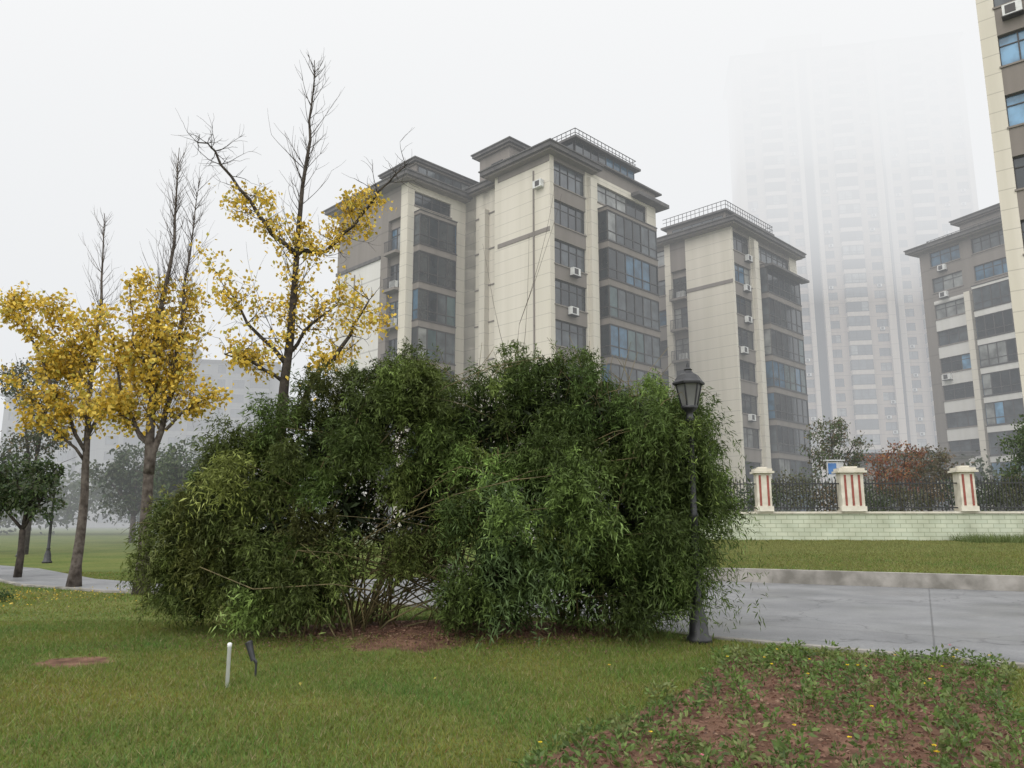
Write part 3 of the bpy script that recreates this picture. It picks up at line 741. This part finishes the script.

|---|

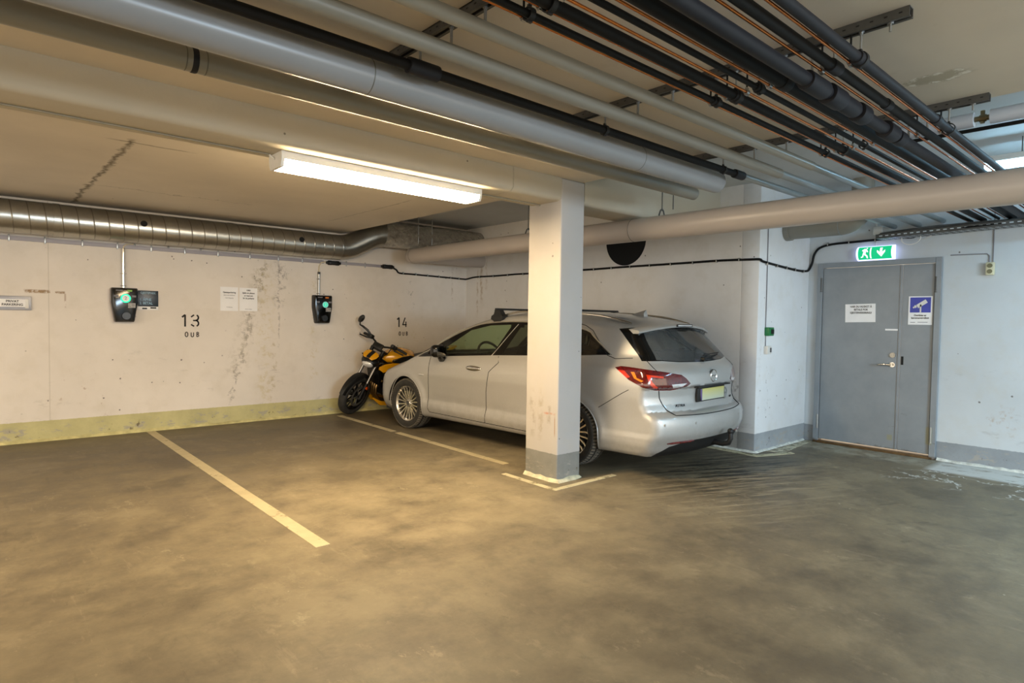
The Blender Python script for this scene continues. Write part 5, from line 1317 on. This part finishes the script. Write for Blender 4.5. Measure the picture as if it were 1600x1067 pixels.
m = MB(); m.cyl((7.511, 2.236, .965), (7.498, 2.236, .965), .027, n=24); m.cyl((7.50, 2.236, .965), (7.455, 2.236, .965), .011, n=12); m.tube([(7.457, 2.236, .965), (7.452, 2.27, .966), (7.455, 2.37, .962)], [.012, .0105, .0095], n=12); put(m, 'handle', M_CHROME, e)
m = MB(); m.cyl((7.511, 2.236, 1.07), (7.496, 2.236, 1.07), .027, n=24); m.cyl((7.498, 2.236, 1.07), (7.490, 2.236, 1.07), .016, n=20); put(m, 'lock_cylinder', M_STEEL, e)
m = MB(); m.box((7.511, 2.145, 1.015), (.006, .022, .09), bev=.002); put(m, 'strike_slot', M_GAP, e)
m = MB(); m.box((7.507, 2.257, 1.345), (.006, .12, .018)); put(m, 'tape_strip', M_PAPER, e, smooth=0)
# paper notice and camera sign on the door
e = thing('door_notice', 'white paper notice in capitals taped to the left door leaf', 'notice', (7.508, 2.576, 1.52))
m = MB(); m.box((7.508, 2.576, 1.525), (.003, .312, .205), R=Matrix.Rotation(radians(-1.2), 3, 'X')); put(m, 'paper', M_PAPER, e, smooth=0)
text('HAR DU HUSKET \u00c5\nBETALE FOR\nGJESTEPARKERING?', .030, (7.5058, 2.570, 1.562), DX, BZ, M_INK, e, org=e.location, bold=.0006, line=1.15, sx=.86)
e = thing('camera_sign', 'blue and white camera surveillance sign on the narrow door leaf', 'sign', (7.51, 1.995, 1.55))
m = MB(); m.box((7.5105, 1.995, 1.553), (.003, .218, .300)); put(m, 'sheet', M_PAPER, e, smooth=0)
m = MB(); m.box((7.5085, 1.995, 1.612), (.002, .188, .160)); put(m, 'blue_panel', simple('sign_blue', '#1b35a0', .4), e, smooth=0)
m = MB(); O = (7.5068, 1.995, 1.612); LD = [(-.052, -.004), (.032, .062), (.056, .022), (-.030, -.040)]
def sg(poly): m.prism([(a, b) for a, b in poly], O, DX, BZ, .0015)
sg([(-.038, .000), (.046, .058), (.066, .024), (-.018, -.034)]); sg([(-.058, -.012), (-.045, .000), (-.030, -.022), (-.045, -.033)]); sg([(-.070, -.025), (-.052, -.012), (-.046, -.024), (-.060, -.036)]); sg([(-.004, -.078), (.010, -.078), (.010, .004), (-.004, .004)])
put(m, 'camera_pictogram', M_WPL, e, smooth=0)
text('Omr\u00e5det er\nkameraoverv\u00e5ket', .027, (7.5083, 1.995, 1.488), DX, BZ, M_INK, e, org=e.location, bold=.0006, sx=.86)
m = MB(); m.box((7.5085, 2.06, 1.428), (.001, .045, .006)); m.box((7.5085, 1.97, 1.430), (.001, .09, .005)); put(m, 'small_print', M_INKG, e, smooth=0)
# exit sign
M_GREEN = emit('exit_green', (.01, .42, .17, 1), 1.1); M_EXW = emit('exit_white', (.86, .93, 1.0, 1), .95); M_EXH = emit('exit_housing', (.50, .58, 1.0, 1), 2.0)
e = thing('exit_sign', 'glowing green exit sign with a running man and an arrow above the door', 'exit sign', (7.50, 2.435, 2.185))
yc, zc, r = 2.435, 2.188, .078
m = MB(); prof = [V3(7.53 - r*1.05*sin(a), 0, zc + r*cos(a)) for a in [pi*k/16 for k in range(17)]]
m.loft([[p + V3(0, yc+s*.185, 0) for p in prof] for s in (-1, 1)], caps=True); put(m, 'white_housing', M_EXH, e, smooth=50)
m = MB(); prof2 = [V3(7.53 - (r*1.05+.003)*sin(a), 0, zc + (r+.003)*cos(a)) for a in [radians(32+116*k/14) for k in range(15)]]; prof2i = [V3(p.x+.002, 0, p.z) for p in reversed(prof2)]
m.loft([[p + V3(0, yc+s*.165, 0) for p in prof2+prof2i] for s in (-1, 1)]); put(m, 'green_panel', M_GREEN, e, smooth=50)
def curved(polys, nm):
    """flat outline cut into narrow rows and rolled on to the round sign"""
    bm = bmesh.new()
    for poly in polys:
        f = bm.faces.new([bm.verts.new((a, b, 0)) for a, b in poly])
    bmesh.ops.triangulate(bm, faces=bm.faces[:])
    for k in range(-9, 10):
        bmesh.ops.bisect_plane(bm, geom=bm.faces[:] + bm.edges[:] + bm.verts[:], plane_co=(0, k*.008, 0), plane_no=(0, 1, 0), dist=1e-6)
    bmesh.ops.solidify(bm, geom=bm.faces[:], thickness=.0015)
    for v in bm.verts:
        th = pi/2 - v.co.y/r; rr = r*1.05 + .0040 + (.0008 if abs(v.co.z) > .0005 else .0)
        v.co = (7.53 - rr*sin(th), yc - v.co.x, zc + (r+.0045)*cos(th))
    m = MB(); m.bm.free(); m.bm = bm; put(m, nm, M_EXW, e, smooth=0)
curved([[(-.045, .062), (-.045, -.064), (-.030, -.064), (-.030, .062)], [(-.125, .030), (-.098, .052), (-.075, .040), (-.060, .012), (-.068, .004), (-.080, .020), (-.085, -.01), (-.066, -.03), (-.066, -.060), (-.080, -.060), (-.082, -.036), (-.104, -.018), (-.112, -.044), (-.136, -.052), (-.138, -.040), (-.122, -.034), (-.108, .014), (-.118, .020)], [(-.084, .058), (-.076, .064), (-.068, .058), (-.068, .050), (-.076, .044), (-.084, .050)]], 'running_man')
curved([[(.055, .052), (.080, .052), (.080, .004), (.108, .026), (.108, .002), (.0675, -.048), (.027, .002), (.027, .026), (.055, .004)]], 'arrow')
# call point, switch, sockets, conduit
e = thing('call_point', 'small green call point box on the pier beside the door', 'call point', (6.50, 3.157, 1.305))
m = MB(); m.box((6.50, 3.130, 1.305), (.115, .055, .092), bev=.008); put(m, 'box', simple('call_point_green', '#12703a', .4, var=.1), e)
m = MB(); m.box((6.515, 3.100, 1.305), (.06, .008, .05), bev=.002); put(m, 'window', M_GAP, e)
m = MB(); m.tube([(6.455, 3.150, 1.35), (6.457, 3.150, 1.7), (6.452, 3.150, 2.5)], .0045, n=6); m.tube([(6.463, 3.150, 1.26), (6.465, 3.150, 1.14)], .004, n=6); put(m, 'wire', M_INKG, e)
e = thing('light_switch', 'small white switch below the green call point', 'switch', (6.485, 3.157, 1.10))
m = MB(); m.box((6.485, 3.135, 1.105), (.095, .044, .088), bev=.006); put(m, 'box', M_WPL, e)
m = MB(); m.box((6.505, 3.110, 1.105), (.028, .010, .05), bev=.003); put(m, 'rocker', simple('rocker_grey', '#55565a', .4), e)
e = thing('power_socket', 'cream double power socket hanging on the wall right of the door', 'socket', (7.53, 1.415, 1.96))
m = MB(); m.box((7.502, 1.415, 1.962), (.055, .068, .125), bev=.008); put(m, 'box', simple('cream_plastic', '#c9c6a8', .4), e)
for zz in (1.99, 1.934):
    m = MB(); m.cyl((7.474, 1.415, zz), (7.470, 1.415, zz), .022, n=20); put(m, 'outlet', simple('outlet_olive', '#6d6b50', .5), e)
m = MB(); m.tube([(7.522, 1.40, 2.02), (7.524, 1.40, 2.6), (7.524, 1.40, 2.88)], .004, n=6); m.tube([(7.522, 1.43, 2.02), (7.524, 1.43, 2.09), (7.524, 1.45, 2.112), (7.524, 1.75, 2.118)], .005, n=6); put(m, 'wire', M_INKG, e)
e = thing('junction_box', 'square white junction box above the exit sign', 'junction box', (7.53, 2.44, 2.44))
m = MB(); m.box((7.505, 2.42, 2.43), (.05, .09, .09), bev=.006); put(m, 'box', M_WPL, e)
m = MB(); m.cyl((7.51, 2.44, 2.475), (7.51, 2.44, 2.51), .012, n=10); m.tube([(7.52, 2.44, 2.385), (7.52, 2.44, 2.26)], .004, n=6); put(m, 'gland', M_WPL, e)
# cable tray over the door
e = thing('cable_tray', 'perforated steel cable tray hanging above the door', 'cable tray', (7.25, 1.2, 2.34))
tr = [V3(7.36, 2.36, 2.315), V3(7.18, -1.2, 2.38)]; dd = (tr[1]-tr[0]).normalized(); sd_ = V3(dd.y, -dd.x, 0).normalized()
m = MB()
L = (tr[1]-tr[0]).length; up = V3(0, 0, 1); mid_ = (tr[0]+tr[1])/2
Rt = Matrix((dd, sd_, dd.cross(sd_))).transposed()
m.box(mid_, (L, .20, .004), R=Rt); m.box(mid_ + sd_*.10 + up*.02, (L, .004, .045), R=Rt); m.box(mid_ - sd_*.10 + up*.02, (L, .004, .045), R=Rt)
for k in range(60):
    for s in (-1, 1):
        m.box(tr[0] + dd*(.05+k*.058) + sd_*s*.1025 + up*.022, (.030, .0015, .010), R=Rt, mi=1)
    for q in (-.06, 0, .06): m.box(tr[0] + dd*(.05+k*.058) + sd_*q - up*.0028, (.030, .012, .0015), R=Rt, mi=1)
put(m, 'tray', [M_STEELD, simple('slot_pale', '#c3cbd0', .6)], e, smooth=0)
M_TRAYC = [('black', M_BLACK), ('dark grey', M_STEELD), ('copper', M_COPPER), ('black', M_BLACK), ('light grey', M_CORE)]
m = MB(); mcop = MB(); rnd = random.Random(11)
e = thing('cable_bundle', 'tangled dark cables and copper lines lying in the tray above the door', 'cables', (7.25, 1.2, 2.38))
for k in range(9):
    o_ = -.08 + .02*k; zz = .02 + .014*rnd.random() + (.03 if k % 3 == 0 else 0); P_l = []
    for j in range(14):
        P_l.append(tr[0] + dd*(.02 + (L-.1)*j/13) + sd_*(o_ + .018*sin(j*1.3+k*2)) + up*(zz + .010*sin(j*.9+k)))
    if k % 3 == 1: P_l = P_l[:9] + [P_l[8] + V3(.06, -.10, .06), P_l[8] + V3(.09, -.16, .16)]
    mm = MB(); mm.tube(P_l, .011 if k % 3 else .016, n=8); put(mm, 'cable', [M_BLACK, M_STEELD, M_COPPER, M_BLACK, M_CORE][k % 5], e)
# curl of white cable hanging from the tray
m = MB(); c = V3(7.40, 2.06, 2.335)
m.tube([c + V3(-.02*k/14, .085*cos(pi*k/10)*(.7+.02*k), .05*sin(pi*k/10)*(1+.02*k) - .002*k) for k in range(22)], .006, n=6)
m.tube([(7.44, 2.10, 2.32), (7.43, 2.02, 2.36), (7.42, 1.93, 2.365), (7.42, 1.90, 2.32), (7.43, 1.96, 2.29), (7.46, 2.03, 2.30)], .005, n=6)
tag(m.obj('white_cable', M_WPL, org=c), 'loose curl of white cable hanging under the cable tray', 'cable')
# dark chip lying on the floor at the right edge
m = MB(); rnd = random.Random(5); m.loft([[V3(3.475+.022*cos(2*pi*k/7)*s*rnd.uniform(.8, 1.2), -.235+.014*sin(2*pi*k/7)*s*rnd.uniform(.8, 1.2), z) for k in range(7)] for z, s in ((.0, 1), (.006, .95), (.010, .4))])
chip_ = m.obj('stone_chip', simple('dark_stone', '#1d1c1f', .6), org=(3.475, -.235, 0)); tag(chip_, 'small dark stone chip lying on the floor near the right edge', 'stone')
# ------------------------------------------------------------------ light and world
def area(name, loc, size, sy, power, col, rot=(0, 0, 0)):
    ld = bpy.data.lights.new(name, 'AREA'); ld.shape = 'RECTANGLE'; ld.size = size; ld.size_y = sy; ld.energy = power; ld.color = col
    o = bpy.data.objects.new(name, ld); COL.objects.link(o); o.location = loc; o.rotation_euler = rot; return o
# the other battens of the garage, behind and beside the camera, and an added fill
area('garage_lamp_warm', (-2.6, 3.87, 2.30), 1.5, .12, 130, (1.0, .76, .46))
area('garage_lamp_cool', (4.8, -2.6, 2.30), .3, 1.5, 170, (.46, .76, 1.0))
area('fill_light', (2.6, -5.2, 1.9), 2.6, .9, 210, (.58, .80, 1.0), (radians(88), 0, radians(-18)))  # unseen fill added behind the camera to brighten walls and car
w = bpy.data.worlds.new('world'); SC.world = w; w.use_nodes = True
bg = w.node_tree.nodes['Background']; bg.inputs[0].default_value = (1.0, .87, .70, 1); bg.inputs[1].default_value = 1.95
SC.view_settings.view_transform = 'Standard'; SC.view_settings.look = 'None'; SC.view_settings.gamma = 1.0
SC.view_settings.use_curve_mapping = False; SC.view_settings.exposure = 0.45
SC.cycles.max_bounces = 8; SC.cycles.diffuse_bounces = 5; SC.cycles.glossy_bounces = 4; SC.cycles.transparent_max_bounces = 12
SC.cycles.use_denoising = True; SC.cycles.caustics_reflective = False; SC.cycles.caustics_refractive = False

|---|

:: REQUIREMENT ::
List all lines where "script" occurs.

:: TASK RESPONSE ::
Write part 3 of the bpy script that recreates this picture. It picks up at line 741. This part finishes the script.
The Blender Python script for this scene continues. Write part 5, from line 1317 on. This part finishes the script. Write for Blender 4.5. Measure the picture as if it were 1600x1067 pixels.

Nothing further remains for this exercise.